Herr Optimist und Frau Gutemiene hätten bestimmt gewaltige Zweifel an Noahs Gerechtigkeit und würden ihn nicht als Vorbild sehen wollen. Sie würden wohl auch darauf hinweisen, dass es ja zuerst Noah war, der sich falsch verhielt indem er sich einen Rausch antrank. Das ist tragisch: denn er gilt als eines der herausragendsten Vorbilder aller Zeiten für einen gerechten Mann, der Gott gefällt. Es wird von ihm sogar gesagt, dass er untadelig war. Herr Optimist und Frau Gutemiene würden Noah aber ganz gewiss nicht untadelig sehen, ganz entgegen ihrer sonst so positiven und beschönigenden Sicht.

Was sagte aber Gott dazu? Hat Er jemals Noah zurechtgewiesen für dieses Urteil und den Fluch? In der Bibel steht nichts davon.

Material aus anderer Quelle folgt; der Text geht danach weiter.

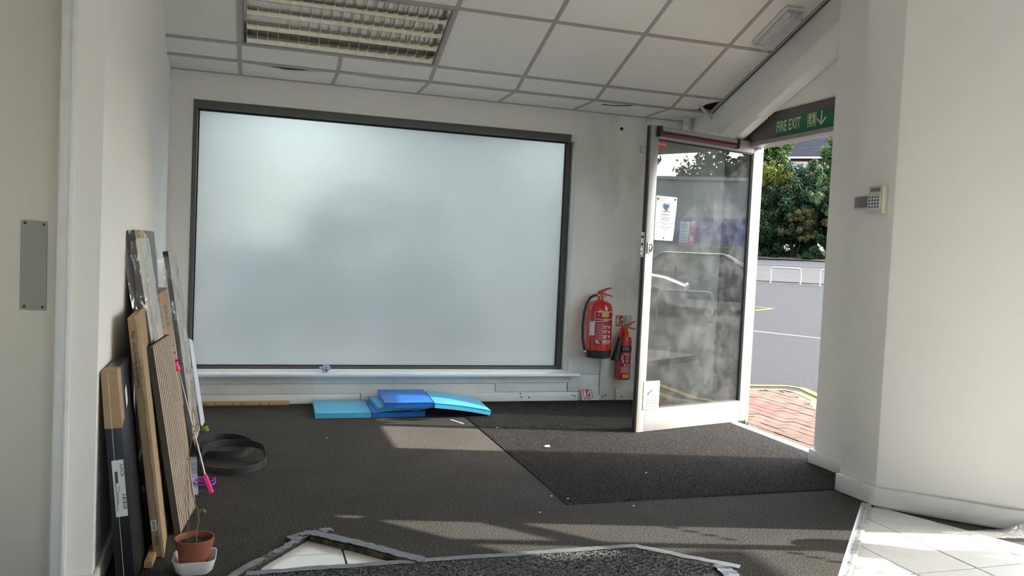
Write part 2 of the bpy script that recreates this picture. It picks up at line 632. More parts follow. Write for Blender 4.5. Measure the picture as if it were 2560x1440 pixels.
M['shed_blue'] = pm('blue_cladding', (.03, .06, .22), .5)
M['car_a'] = pm('dark_blue_car_paint', (.015, .03, .075), .2, coat=.8)
M['car_b'] = pm('silver_car_paint', (.35, .37, .39), .25, metal=.4, coat=.6)
M['car_glass'] = pm('dark_car_glass', (.015, .017, .02), .08, spec=.8)
M['tyre'] = pm('tyre_rubber', (.015, .015, .015), .8)


def leaf_mat(name, a, b):
    m, t, p, out = nodes(name)
    oi = N(t, 'ShaderNodeTexNoise', i_Scale=.9, i_Detail=4.0)
    pos = N(t, 'ShaderNodeNewGeometry').outputs['Position']
    t.links.new(pos, oi.inputs['Vector'])
    rp = N(t, 'ShaderNodeValToRGB')
    rp.color_ramp.elements[0].position, rp.color_ramp.elements[1].position = .35, .65
    rp.color_ramp.elements[0].color, rp.color_ramp.elements[1].color = c4(a), c4(b)
    t.links.new(oi.outputs[0], rp.inputs[0])
    t.links.new(rp.outputs[0], p.inputs['Base Color'])
    p.inputs['Roughness'].default_value = .5
    p.inputs['Specular IOR Level'].default_value = .18
    tl = N(t, 'ShaderNodeBsdfTranslucent')
    t.links.new(rp.outputs[0], tl.inputs[0])
    mx = N(t, 'ShaderNodeMixShader')
    mx.inputs[0].default_value = .3
    t.links.new(p.outputs[0], mx.inputs[1])
    t.links.new(tl.outputs[0], mx.inputs[2])
    t.links.new(mx.outputs[0], out.inputs[0])
    return m


M['leaf_dark'] = leaf_mat('dark_green_leaves', (.004, .012, .004), (.012, .030, .007))
M['leaf_mid'] = leaf_mat('mid_green_leaves', (.013, .032, .006), (.036, .064, .013))
M['leaf_yel'] = leaf_mat('yellow_green_leaves', (.055, .072, .008), (.11, .115, .014))
M['leaf_tan'] = leaf_mat('browning_leaves', (.024, .027, .007), (.055, .048, .012))
M['leaf_pale'] = leaf_mat('pale_green_leaves', (.04, .065, .025), (.085, .115, .05))

# ------------------------------------------------------------------ floor
WY = 5.86                       # face of the window wall
fl = MB().box(-4.0, -4.2, -.12, 3.30, 6.1, -.012).box(3.30, -4.2, -.12, 6.9, 2.75, -.012).build('floor', M['grout'])
tag(fl, 'shop floor of white ceramic tiles showing beside the carpet', 'floor', kind='structure')


def clip(poly, a, b):
    """keep the side of line a->b on its left"""
    out = []
    def side(p):
        return (b[0] - a[0]) * (p[1] - a[1]) - (b[1] - a[1]) * (p[0] - a[0])
    for i in range(len(poly)):
        p, q = poly[i], poly[(i + 1) % len(poly)]
        sp, sq = side(p), side(q)
        if sp >= 0:
            out.append(p)
        if (sp >= 0) != (sq >= 0):
            t = sp / (sp - sq)
            out.append((p[0] + (q[0] - p[0]) * t, p[1] + (q[1] - p[1]) * t))
    return out


def tiles(zone, x0, x1, y0, y1):
    px, py, g = .2935, .297, .003
    for i in range(-3, 22):
        for j in range(-3, 14):
            ax, ay = .045 + px * i, 2.983 - py * j
            if ax > x1 or ax + px < x0 or ay - py > y1 or ay < y0:
                continue
            p = [(ax + g, ay - py + g), (ax + px - g, ay - py + g), (ax + px - g, ay - g), (ax + g, ay - g)]
            for k in range(len(zone)):
                p = clip(p, zone[k], zone[(k + 1) % len(zone)])
                if len(p) < 3:
                    break
            if len(p) < 3:
                continue
            z = -.006 + rnd.uniform(-.0006, .0006)
            MB().prism([(a, b, -.014) for a, b in p], (0, 0, .014 + z)).build('floor_tile', M['tile'], fl, bevel=.0012, seg=1)


STRIP0, STRIP1 = (2.835, 3.155), (1.60, 1.92)
tiles([(2.86, 3.155), (1.64, 1.92), (2.6, 1.2), (4.0, 1.9), (3.30, 2.67), (2.875, 3.12)], 1.5, 4.1, 1.1, 3.2)
tiles([(-.16, 2.50), (.56, 2.50), (.56, 2.79), (.25, 3.13), (.20, 3.13), (-.16, 2.55)], -.2, .6, 2.4, 3.2)

# the same tiles run on behind the camera
far = MB()
for i in range(-13, 23):
    for j in range(2, 24):
        ax, ay = .045 + .2935 * i, 2.983 - .297 * j
        if ay > 1.9 and ax > .9 or ay > 2.6:
            continue
        if ax + .2935 > 6.7 or (ax - 3.30) * .724 + (ay - 2.68) * .69 > -.25:
            continue
        far.box(ax + .003, ay - .294, -.013, ax + .2905, ay - .003, -.0065)
far.build('far_tiles', M['tile'], fl, kind='stuff', smooth=0)

# carpet with the cut-out that shows the tiles
cb = bmesh.new()
outer = [(-.60, 5.9), (3.32, 5.9), (3.32, 4.98), (3.26, 4.98), (3.26, 3.86), (3.08, 3.86), (3.08, 3.38), (2.85, 3.38), (2.85, 3.12), (2.835, 3.135), (1.60, 1.90), (-.5, 1.90), (-.47, 2.7)]
hole = [(.235, 3.15), (.57, 2.81), (.57, 2.52), (-.17, 2.52), (-.17, 2.58)]
for loop in (outer, hole):
    vs = [cb.verts.new((x, y, 0)) for x, y in loop]
    for i in range(len(vs)):
        cb.edges.new((vs[i], vs[(i + 1) % len(vs)]))
bmesh.ops.triangle_fill(cb, use_beauty=True, use_dissolve=False, edges=list(cb.edges))
for f in cb.faces:
    if f.normal.z < 0:
        f.normal_flip()
ext = bmesh.ops.extrude_face_region(cb, geom=list(cb.faces))
for e in ext['geom']:
    if isinstance(e, bmesh.types.BMVert):
        e.co.z = -.009
bmesh.ops.recalc_face_normals(cb, faces=cb.faces)
me = bpy.data.meshes.new('carpet')
cb.to_mesh(me)
cb.free()
me.materials.append(M['carpet'])
carpet = bpy.data.objects.new('carpet', me)
COL.objects.link(carpet)
tag(carpet, 'worn dark charcoal carpet covering the floor below the frosted window', 'carpet', kind='structure')

# metal trim between carpet and tiles
t = V(STRIP1[0] - STRIP0[0], STRIP1[1] - STRIP0[1], 0).normalized()
nn = V(-t.y, t.x, 0)
L = (V(*STRIP1, 0) - V(*STRIP0, 0)).length
mb = MB()
prof = [(-.024, 0), (-.018, .004), (-.008, .0045), (-.006, .0025), (.006, .0025), (.008, .0045), (.018, .004), (.024, 0)]
o = V(*STRIP0, -.001)
vs = [o + nn * a + V(0, 0, b) for a, b in prof]
mb.prism(vs, t * L)
strip = mb.build('floor_trim', M['alu'])
tag(strip, 'ridged aluminium trim strip where carpet meets white tiles', 'trim')
sc = MB()
for k in range(8):
    sc.lathe(o + t * (.1 + .16 * k) + V(0, 0, .0015), [(.004, 0), (.004, .0015), (.0, .002)], 8)
sc.build('trim_screws', M['dark'], strip, kind='stuff')

# ribbed entrance mat, ribs run towards the window wall
def mat_line(y):
    return 1.372 + (y - 3.372) * .021
mb = MB()
mb.prism([(1.372, 3.372, .0005), (2.86, 3.385, .0005), (3.07, 3.385, .0005), (3.07, 3.87, .0005), (3.235, 3.87, .0005), (3.235, 5.835, .0005), (1.424, 5.835, .0005)], (0, 0, .0022))
emat = mb.build('entrance_mat', M['mat_rib'])
tag(emat, 'dark ribbed entrance mat running from the glass door to the carpet', 'mat')
ribs = MB()
k = 0
x = 1.385
while x < 3.22:
    y0 = 3.385
    if x > 3.06:
        y0 = 3.88
    h = .0035
    dx = .0
    ribs.prism([(x, y0, .0022), (x + .0095, y0, .0022), (x + .0075, y0, .0022 + h), (x + .002, y0, .0022 + h)], (0.0, 5.83 - y0, 0))
    x += .0148
ribs.build('mat_ribs', M['mat_rib'], emat, kind='stuff', smooth=0)

# bristle doormat at the bottom of the picture, edged with duct tape
dm = thing('doormat', (.9, 2.3, 0), 'worn black bristle doormat with taped edges in the foreground', 'doormat')
MB().prism([(.0, 2.80, -.004), (-.2, 2.6, -.004), (-.2, 1.7, -.004), (1.45, 1.7, -.004), (1.72, 2.0, -.004), (1.70, 2.52, -.004), (1.435, 2.79, -.004), (.55, 2.80, -.004)], (0, 0, .014)).build('mat_base', M['doormat'], dm, bevel=.003)
tuft = MB()
rr = random.Random(3)
for i in range(15000):
    x, y = rr.uniform(-.18, 1.69), rr.uniform(2.50, 2.785)
    if x + y > 4.19 or (x - y) < -2.93:
        continue
    # woven ribs: rows of blocks with bare grooves between them
    cx, cy = (x * .92 + y * .39) / .034, (y * .92 - x * .39) / .026
    if cx % 1 < .22 or cy % 1 < .30:
        continue
    h = rr.uniform(.003, .006)
    a = rr.uniform(0, 6.28)
    d = V(math.cos(a), math.sin(a), 0) * .0030
    p = V(x, y, .0095)
    tp = p + V(rr.uniform(-.003, .003), rr.uniform(-.003, .003), h)
    tuft.add([p - d, p + d, tp + d * .7, tp - d * .7], [(0, 1, 2, 3)])
tuft.build('bristles', M['bristle'], dm, kind='stuff', smooth=0, fix=False)


def tape(name, pts, width, z, parent, seed, crumple=.002):
    r = random.Random(seed)
    P = [V(p[0], p[1], p[2] if len(p) > 2 else z) for p in pts]
    n = 14 * (len(P) - 1)
    off = [(r.uniform(-1, 1), r.uniform(-1, 1), r.uniform(-1, 1)) for _ in range(n + 1)]
    tot = len(P) - 1
    def fn(u, v):
        q = min(u * tot, tot - 1e-6)
        i = int(q)
        a, b = P[i], P[i + 1]
        d = (b - a).normalized()
        s = V(-d.y, d.x, 0)
        k = int(round(u * n))
        p = a.lerp(b, q - i) + s * ((v - .5) * width + off[k][0] * .003) + V(0, 0, abs(off[k][1 if v < .5 else 2]) * crumple)
        return p, V(0, 0, 1)
    return MB().sheet(fn, n, 2, .0012).build(name, M['tape'], parent)


tape('edge_tape', [(.0, 2.805), (.56, 2.808), (1.437, 2.806)], .034, .0115, dm, 1)
tape('edge_tape', [(1.43, 2.803), (1.725, 2.53)], .036, .0125, dm, 2)
tape('edge_tape', [(1.66, 2.56), (1.64, 2.44)], .06, .0135, dm, 5, .006)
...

Im Gegenteil. Erstens wird sofort im Anschluss an Noahs Segen und Fluch über seine Söhne geschrieben, dass Noah nach der Sintflut noch 350 Jahre lebte und insgesamt also 950 Jahre alt wurde. Das ist ein klares Signal, wie sehr Noah Gott gefiel, auch noch nach dieser seltsamen Geschichte. Denn ein langes Leben gilt in der Schrift als ein Segen und Zeichen von Gottes Wohlgefallen. Zweitens verurteilt Gott selbst immer wieder Kanaan und seine Völker, ja Er befiehlt sogar einen gnadenlosen Ausrottungsfeldzug gegen sie:

Ihr sollt euch durch all diese Dinge nicht verunreinigen. Denn durch das alles haben sich die Heiden verunreinigt, die ich vor euch her austreibe, und dadurch ist das Land verunreinigt worden, und ich suchte ihre Schuld an ihm heim, sodass das Land seine Einwohner ausspeit. Ihr aber sollt meine Satzungen und Rechtsbestimmungen halten und keinen dieser Gräuel verüben, weder der Einheimische noch der Fremdling, der in eurer Mitte wohnt — denn alle diese Gräuel haben die Leute dieses Landes getan, die vor euch waren, sodass das Land verunreinigt worden ist —, damit euch nun das Land nicht ausspeie, wenn ihr es verunreinigt, wie es die Heiden ausgespien hat, die vor euch gewesen sind. Denn jeder, der einen dieser Gräuel tut — die Seelen, die dergleichen verüben, sollen ausgerottet werden aus der Mitte ihres Volkes. So haltet denn meine Verordnungen, dass ihr keinen von den gräulichen Gebräuchen übt, die man vor euch geübt hat, und euch nicht durch sie verunreinigt. Ich, der HERR, bin euer Gott! (3.Mo 18,24-30) 

Wenn der HERR, dein Gott, dich in das Land bringt, in das du kommen wirst, um es in Besitz zu nehmen, und wenn er vor dir her viele Völker vertilgt, die Hetiter, die Girgasiter, die Amoriter, die Kanaaniter, die Pheresiter, die Hewiter und die Jebusiter, sieben Völker, die größer und stärker sind als du; und wenn sie der HERR, dein Gott, vor dir dahingibt, dass du sie schlägst, so sollst du unbedingt an ihnen den Bann vollstrecken; du sollst keinen Bund mit ihnen machen und ihnen keine Gnade erweisen. Und du sollst dich mit ihnen nicht verschwägern; du sollst deine Töchter nicht ihren Söhnen [zur Frau] geben, noch ihre Töchter für deine Söhne nehmen; denn sie würden deine Söhne von mir abwendig machen, dass sie anderen Göttern dienen; und dann wird der Zorn des HERRN über euch entbrennen und euch bald vertilgen. Vielmehr sollt ihr so mit ihnen verfahren: Ihre Altäre sollt ihr niederreißen, ihre Gedenksteine zerbrechen, ihre Aschera-Standbilder zerschlagen und ihre Götzenbildnisse mit Feuer verbrennen. (5.Mo 7,1-5)

Nur schon an diesen beiden Gerichtsworten Gottes erkennt man: es reicht, wenn jemand (oder ein Volk als Ganzes) Gräuel tut. Doch es gibt noch viel mehr solche Gerichtsworte und Flüche aus Gottes Mund in der Bibel. Gott sieht nur noch darauf und spricht ein vernichtendes Urteil. Etwas Gutes erwähnt Gott nicht als mildernden Ausgleich. Dabei hatten diese Völker bestimmt auch ihre guten Seiten.